Business is all about placing bets and knowing if the odds are in your favor. As noted in a recent Forrester report, business success depends on your company being able to visualize likely futures and take appropriate actions as soon as possible.
You must be able to predict future scenarios well enough to prepare plans and deploy resources so that you can seize opportunities, neutralize threats, and mitigate risks. Clearly, predictive analytics can play a pivotal role in the day-to-day operation of your business. It can help you focus strategy and continually tweak plans based on actual performance and likely future scenarios.
As noted in a recent Forrester blog post, the technology can sit at the core of your service-oriented architecture (SOA) strategy as you embed predictive logic deeply into data warehouses, business process management platforms, complex event processing streams, and operational applications.
The grand promise of predictive analytics-still largely unrealized in most companies-is that it will become ubiquitous, guiding all decisions, transactions, and applications. For the technology to rise to that challenge, organizations must move toward a comprehensive advanced analytics strategy that integrates data mining, content analytics, and in-database analytics.

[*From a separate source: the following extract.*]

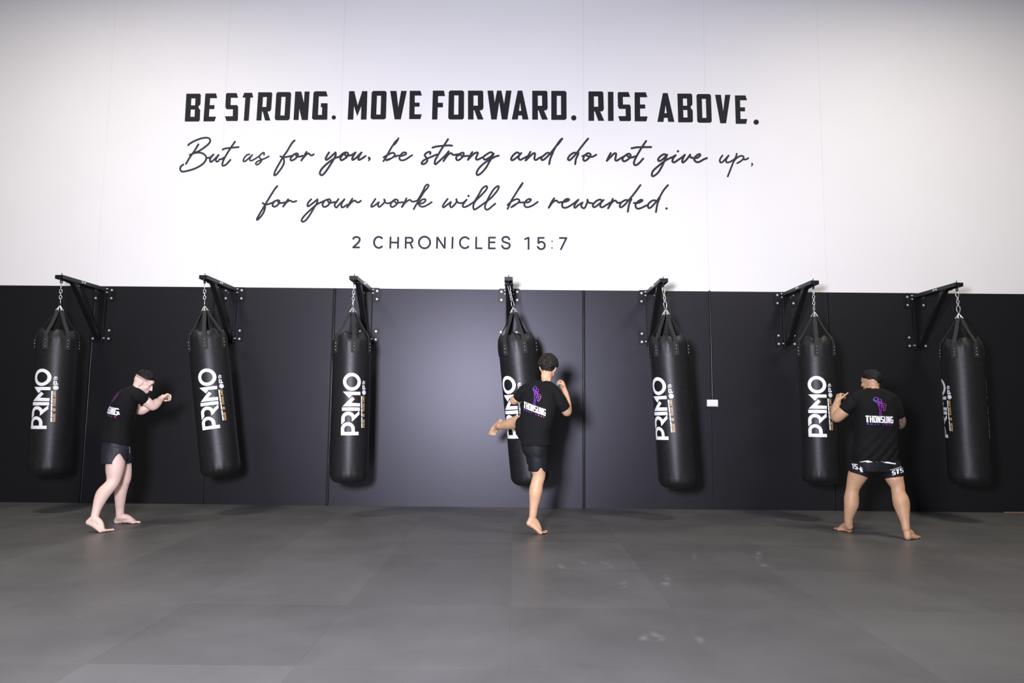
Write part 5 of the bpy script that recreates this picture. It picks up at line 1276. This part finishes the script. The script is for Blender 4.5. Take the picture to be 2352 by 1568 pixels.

Already, we've sketched out a vision of "Service-Oriented Analytics," under which you break down silos among data mining and content analytics initiatives and leverage these pooled resources across all business processes.
You may agree that this is the right vision but have doubt about whether there is a practical, incremental roadmap for taking your company in that direction. In fact there is, and it starts with re-assessing the core of most companies' predictive analytics capability: your data mining tools.
As you plan your predictive analytics initiatives, you should avoid the traditional approach of focusing on tactical, bottom-up project-specific requirements. You should also try not to shoehorn your requirements into the limited feature set of whatever modeling tool you currently happen to use.